Parecerá anacrónico el anticlericalismo y sus consecuencias sociales —en algunas crisis políticas como las de 1931 y 1936— a ciertas mentes escépticas que se tienen por muy selectas y sutiles; pero es que la constitución social de España también es todavía profundamente anacrónica y arcaica, y cuando el pueblo se levanta contra ella en el siglo xix y en el xx, no le mueven sino las injusticias y los dolores acumulados en su conciencia histórica desde la propia Edad Media.

Una iglesia en llamas es hoy, sin duda, un acto antieconómico y antisocial, máxime en un país tan pobre como España en edificios para la enseñanza, y en general para todo género de servicios públicos; pero ese acto es la expresión tardía de una lejana lucha de clases en que el clero ejercía una prepotencia absoluta sobre el pueblo y en que éste toma ahora el desquite; lucha de clases que todavía no se ha extinguido, ni, a juzgar por la obstinada beligerancia de la Iglesia en las contiendas civiles, lleva traza de extinguirse.

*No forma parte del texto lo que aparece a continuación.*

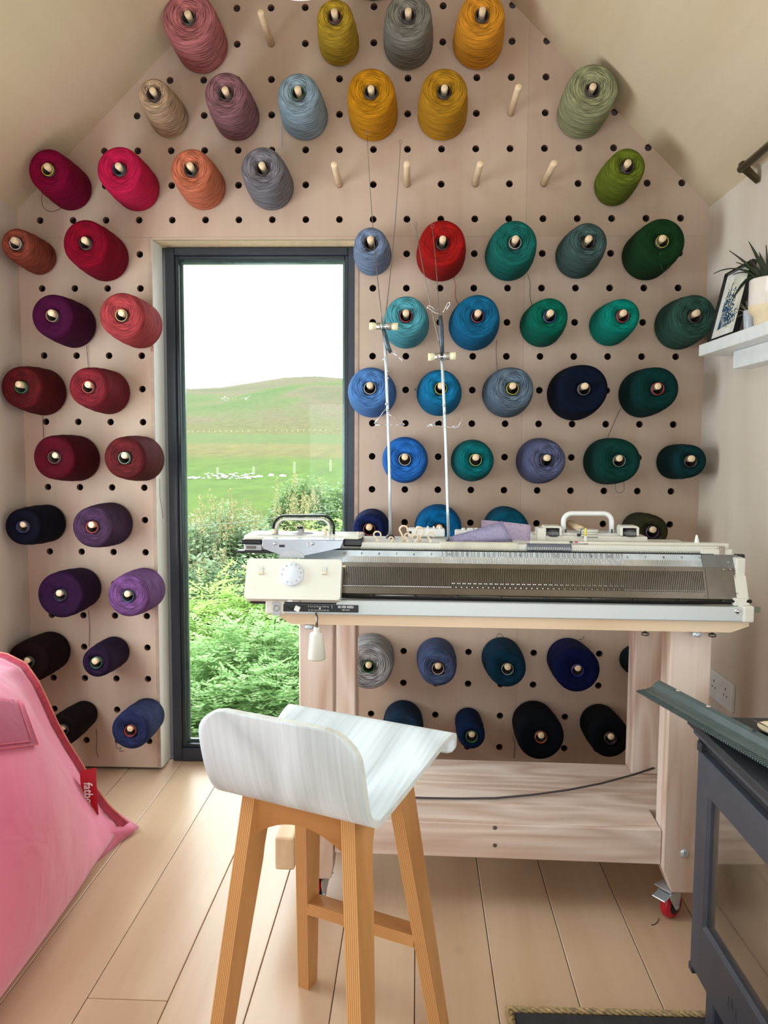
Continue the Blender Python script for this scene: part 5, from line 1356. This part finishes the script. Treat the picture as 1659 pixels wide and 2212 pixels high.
# red woven tag with white lettering on the seam
t0, t1, t2, t3 = onY(172, 1665, -.545), onY(208, 1658, -.55), onY(213, 1760, -.55), onY(204, 1762, -.54)
tagx = (t1-t0); tagd = (t2-t1)
b = MB(); n = 8; V = []
for k in range(n+1):
    f_ = k/n; a = t0.lerp(t0+tagd*1.04, f_)+Vector((.0, .006*f_, 0)); c = t1.lerp(t2, f_)+Vector((0, -.004*math.sin(PI*f_), 0)); V.append((b.bm.verts.new(a-BO), b.bm.verts.new(c-BO)))
for k in range(n): f = b.bm.faces.new((V[k][0], V[k+1][0], V[k+1][1], V[k][1])); f.smooth = True
bmesh.ops.solidify(b.bm, geom=b.bm.faces[:], thickness=.0014); tg = b.build('brand_tag', plain('red_ribbon', (196, 20, 44), .6, var=.04), bag)
# lettering reads downwards: its x axis runs down the tag
RT = basis(tagd, tagx)
nT = RT @ Vector((0, 0, 1))
if nT.dot(CAM-t0) < 0: print('tag flipped')
mid = (t0+t1+t2+t0+tagd)/4
text('fatboy', .036, tg, plain('tag_white', (236, 232, 234), .6), t0-BO+tagd*.54+tagx*.50+nT*.0055, RT, 'lettering', .0004, bold=.0006, sx=.82)
# ------------------------------------------------------------------ wall shelf with picture and plants, on the right wall
SHX = .860
sy1 = onX(1509, 770, SHX).y; szb, szt_ = onX(1509, 770, SHX).z, onX(1509, 746, SHX).z
shelf = empty('wall_shelf', (XR, sy1, szb), 0, 'white floating shelf on the right wall holding plants and a framed print', 'shelf')
b = MB(); b.box((SHX-XR, -1.1, 0), (-.0005, 0, szt_-szb), .0015); b.build('shelf_board', M_WHITE, shelf)
q = onX(1585, 797, .915)
b = MB(); b.box((.912-XR, -1.1, q.z-szb), (-.0005, q.y-sy1, -.0005), .0015); b.build('wall_cleat', M_WHITE, shelf)
# framed print leaning back on the shelf
st = szt_
PX0, PX1 = .886, .930     # foot and top of the leaning frame
g0 = onX(1537, 741, PX0); g3 = onX(1561, 603, PX1)
ln_ = (Vector((PX1, 0, g3.z))-Vector((PX0, 0, st))).normalized()
H_ = (g3.z-st)/ln_.z; yF = g0.y; Wd = .185
pic = empty('framed_print', (PX0, yF, st+.0008), 0, 'black framed blue botanical print leaning on the shelf behind the plants', 'picture')
RP = basis((0, -1, 0), ln_)       # x towards the viewer along the shelf, y up the leaning face
nP = RP @ Vector((0, 0, 1))
if nP.x > 0: print('picture faces wall')
def pf(u, v, o=0): return RP @ Vector((u, v, 0)) + Vector((-1, 0, 0))*0 + (nP if nP.x < 0 else -nP)*o
def pbox(u0, u1, v0, v1, o0, o1, mat, name, par=pic, bev=0):
    b = MB(); b.prism([pf(u0, v0, o0), pf(u1, v0, o0), pf(u1, v1, o0), pf(u0, v1, o0)], pf(0, 0, o1)-pf(0, 0, o0)); return b.build(name, mat, par)
fw_ = .006
b = MB()
for (u0, u1, v0, v1) in ((0, fw_, 0, H_), (Wd-fw_, Wd, 0, H_), (fw_, Wd-fw_, 0, fw_), (fw_, Wd-fw_, H_-fw_, H_)):
    b.prism([pf(u0, v0, 0), pf(u1, v0, 0), pf(u1, v1, 0), pf(u0, v1, 0)], pf(0, 0, .014)-pf(0, 0, 0))
b.build('frame', M_BLACK, pic)
pbox(fw_, Wd-fw_, fw_, H_-fw_, .001, .006, plain('mount_board', (226, 222, 216), .7), 'mount')
u0, u1, v0, v1 = .034, Wd-.022, .028, H_-.026
pbox(u0, u1, v0, v1, .0058, .0066, plain('print_paper', (222, 220, 200), .7), 'print')
rg = random.Random(11); b = MB()
def stroke(a, c, w_):
    d = (Vector(c)-Vector(a)); n = Vector((-d.y, d.x)).normalized()*w_
    b.prism([pf(a[0]+n.x, a[1]+n.y, .0067), pf(c[0]+n.x*.5, c[1]+n.y*.5, .0067), pf(c[0]-n.x*.5, c[1]-n.y*.5, .0067), pf(a[0]-n.x, a[1]-n.y, .0067)], pf(0, 0, .0071)-pf(0, 0, .0067))
root_ = (u0+.004, v0+.004)
for k in range(11):
    a = math.radians(8+k*7.6); L_ = (.06+.07*rg.random())*(1+.25*math.sin(a)); L_ = min(L_, (u1-u0-.012)/max(.2, math.cos(a)), (v1-v0-.012)/max(.2, math.sin(a)))
    e_ = (root_[0]+L_*math.cos(a), root_[1]+L_*math.sin(a)); stroke(root_, e_, .0009)
    for m_ in range(26):
        t = .45+.55*rg.random(); c = (root_[0]+L_*t*math.cos(a)+rg.gauss(0, .006), root_[1]+L_*t*math.sin(a)+rg.gauss(0, .006))
        if not (u0+.003 < c[0] < u1-.003 and v0+.003 < c[1] < v1-.003): continue
        an = rg.random()*6; r1 = rg.uniform(.0030, .0062)
        d = (c[0]+r1*math.cos(an), c[1]+r1*math.sin(an)); stroke(c, d, r1*.55)
b.build('printed_plant', plain('prussian_blue', (22, 74, 112), .7, var=.15, scale=80), pic)
# succulents
def blade(b, base, tip, w_, droop, th=.003, n=7):
    base, tip = Vector(base), Vector(tip); d = tip-base; sd = d.cross(Vector((0, 0, 1)))
    if sd.length < 1e-4: sd = Vector((1, 0, 0))
    sd.normalize(); up = sd.cross(d).normalized(); R = []
    for k in range(n+1):
        t = k/n; c = base+d*t+Vector((0, 0, droop*4*t*(1-t))); ww = w_*(1-t)**.7*(1 if t > .1 else .8)+.0003
        R.append([c-sd*ww, c-up*th*(1-t*.8)-sd*ww*.3, c-up*th*(1-t*.8)+sd*ww*.3, c+sd*ww, c+up*th*.2+sd*ww*.3, c+up*th*.2-sd*ww*.3])
    b.rings(R)
aq = onX(1668, 700, .905); potx, poty = .905, aq.y
rimz = onX(1655, 612, .905).z
aloe = empty('potted_aloe', (potx, poty, st+.0008), 0, 'spiky dark green aloe in a cream and white glazed pot on the shelf', 'potted plant')
hp = rimz-st; b = MB(); rad_ = .050
rad_ = (CAM-Vector((potx, poty, st))).length*math.sin(math.atan((1668-1625)/FPX))
prof = [(0, 0), (rad_*.72, 0), (rad_*.74, .004), (rad_*.78, hp*.20), (rad_*.98, hp*.30), (rad_, hp*.42), (rad_, hp-.003), (rad_*.98, hp), (rad_*.92, hp-.001), (rad_*.9, hp*.8), (0, hp*.8)]
b.lathe(prof, (0, 0, 0), 'Z', 36); b.bm.normal_update()
for f in b.bm.faces:
    if f.calc_center_median().z < hp*.44: f.material_index = 1
b.build('pot', [plain('white_glaze', (222, 214, 204), .12, var=.02), plain('cream_clay', (222, 202, 168), .6, var=.03)], aloe)
b = MB(); b.lathe([(0, hp*.86), (rad_*.9, hp*.84)], (0, 0, 0), 'Z', 20); b.build('soil', plain('potting_soil', (44, 34, 26), .95, 0, .3, 200), aloe)
M_ALOE = plain('aloe_green', (30, 48, 26), .5, var=.25, scale=40)
c0 = onX(1659, 640, potx)
tips = [((1541, 592), .03, .0), ((1583, 594), .02, .01), ((1590, 567), .01, .012), ((1575, 542), .006, .02), ((1627, 536), .004, .0), ((1617, 522), .006, -.01), ((1655, 530), .003, -.005), ((1620, 561), .002, .01), ((1577, 660), .05, -.02), ((1588, 640), .04, .01), ((1700, 540), .004, .01), ((1720, 600), .03, .01), ((1640, 545), .0, .02), ((1700, 630), .02, -.04), ((1690, 560), .0, -.04)]
for k, ((tx_, ty_), dr, dx) in enumerate(tips):
    tip = onX(tx_, ty_, potx-.01+dx) - Vector((potx, poty, st)); a = math.atan2(tip.y, tip.x)
    b = MB(); blade(b, (.012*math.cos(a), .012*math.sin(a), hp*.84), tip, .0105, dr, .005); b.build('leaf', M_ALOE, aloe)
sq = onX(1621, 706, .893)
rz2 = onX(1621, 672, .893).z
suc = empty('small_succulent', (.893, sq.y, st+.0008), 0, 'small grey succulent in a pale blue pot between print and aloe', 'potted plant')
r2 = (CAM-Vector((.893, sq.y, st))).length*(14/FPX)
b = MB(); h2 = rz2-st; b.lathe([(0, 0), (r2*.8, 0), (r2*.84, .003), (r2, h2-.002), (r2*.97, h2), (r2*.88, h2-.001), (r2*.8, h2*.7), (0, h2*.7)], (0, 0, 0), 'Z', 28); b.build('pot', plain('pale_blue_glaze', (178, 186, 194), .25), suc)
M_SUC = plain('succulent_grey', (96, 100, 78), .6, var=.2, scale=60)
for k in range(16):
    a = k*2.4; e_ = .35+.9*(k/16); L_ = .040
    b = MB(); blade(b, (.004*math.cos(a), .004*math.sin(a), h2*.8), (L_*math.cos(a)*math.cos(e_), L_*math.sin(a)*math.cos(e_), h2*.8+L_*math.sin(e_)), .006, .004, .003, 5); b.build('leaf', M_SUC, suc)
b = MB(); blade(b, (0, 0, h2*.8), onX(1592, 686, .88)-Vector((.893, sq.y, st)), .005, .004, .002); b.build('leaf', plain('dry_leaf', (130, 110, 96), .7), suc)
# ------------------------------------------------------------------ bronze grab rail high on the right, double socket, pendant lamp
q = onX(1600, 366, .915)
rail = empty('grab_rail', (.915, q.y, q.z), 0, 'bronze metal rail end high up where right wall meets ceiling', 'rail')
b = MB(); b.tube([(0, .004, 0), (0, .0, 0), (0, -1.2, 0)], [.006, .0105, .0105], 16); b.build('tube', M_BRONZE, rail)
for yy in (-.030, -.9):
    b = MB(); b.prism([(-.010, yy, .012), (.0, yy, .0135), (.014, yy, -.004), (.040, yy, -.030), (.040, yy, -.042), (.004, yy, -.013), (-.010, yy, -.006)], (0, .022, 0)); b.build('bracket', M_BRONZE, rail)
q0, q1 = onX(1540, 1442, XR), onX(1588, 1521, XR)
sock = empty('double_socket', (XR, (q0.y+q1.y)/2, q0.z-.045), 0, 'white double wall socket low on the right wall', 'socket')
hw_ = abs(q0.y-q1.y)/2
b = MB(); b.box((-.012, -hw_, -.042), (-.0004, hw_, .042), .002); b.build('face_plate', M_WHITE, sock)
for s in (-1, 1):
    for (dy, dz, a, c) in ((0, .016, .0022, .004), (-.011, -.004, .0035, .0020), (.011, -.004, .0035, .0020)):
        b = MB(); b.box((-.0126, s*hw_*.5+dy-a, dz-c), (-.0118, s*hw_*.5+dy+a, dz+c)); b.build('pin_slot', M_BLACK, sock)
    b = MB(); b.box((-.015, s*.012-.006, .018), (-.0118, s*.012+.006, .032), .001); b.build('switch', M_WHITE, sock)
pq = onY(640, 2, -.95)
pq.z += .041
pen = empty('pendant_lamp', (pq.x, -.95, pq.z), 0, 'white glowing round pendant shade just touching the top picture edge', 'lamp')
ml, ntl, bl_ = newmat('lamp_opal', .4); bl_.inputs['Base Color'].default_value = rgba((250, 248, 236)); bl_.inputs['Emission Color'].default_value = rgba((255, 248, 226)); bl_.inputs['Emission Strength'].default_value = .55
b = MB(); rl_ = .082
b.lathe([(0.0, 0), (rl_*.9, .0), (rl_, .004), (rl_*1.0, .010), (rl_*.93, .05), (rl_*.7, .085), (rl_*.3, .105), (0, .108)], (0, 0, 0), 'Z', 36); b.build('shade', ml, pen)
b = MB(); b.cyl((0, 0, .105), (0, 0, APZ-pq.z-abs(pq.x-APX)*sl), .0025, 8); b.build('cable', M_WHITE, pen)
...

Pero el problema tiene fácil solución —la han hallado México y Rusia—: disuélvanse todas las Órdenes religiosas, exprópiense todos sus bienes, dedíquense iglesias y conventos a servicios civiles del Estado, y estamos seguros de que no habrá un incendio más de este linaje. No hay otra solución. Pues está visto que la otra alternativa —la neutralidad de la Iglesia, por lo menos su apartamiento de la lucha de clases y de la correlativa beligerancia política, si ya está tan descristianizada que no puede ponerse de parte de la clase trabajadora, como lo demuestran tantos utópicos y fracasados intentos en ese sentido— es imposible. Para salvar las iglesias no hay más remedio que expulsar de ellas a la Iglesia.

Núm. 23 de la revista Leviatán. Madrid, abril de 1936. Glosas del mes. Luis Araquistain.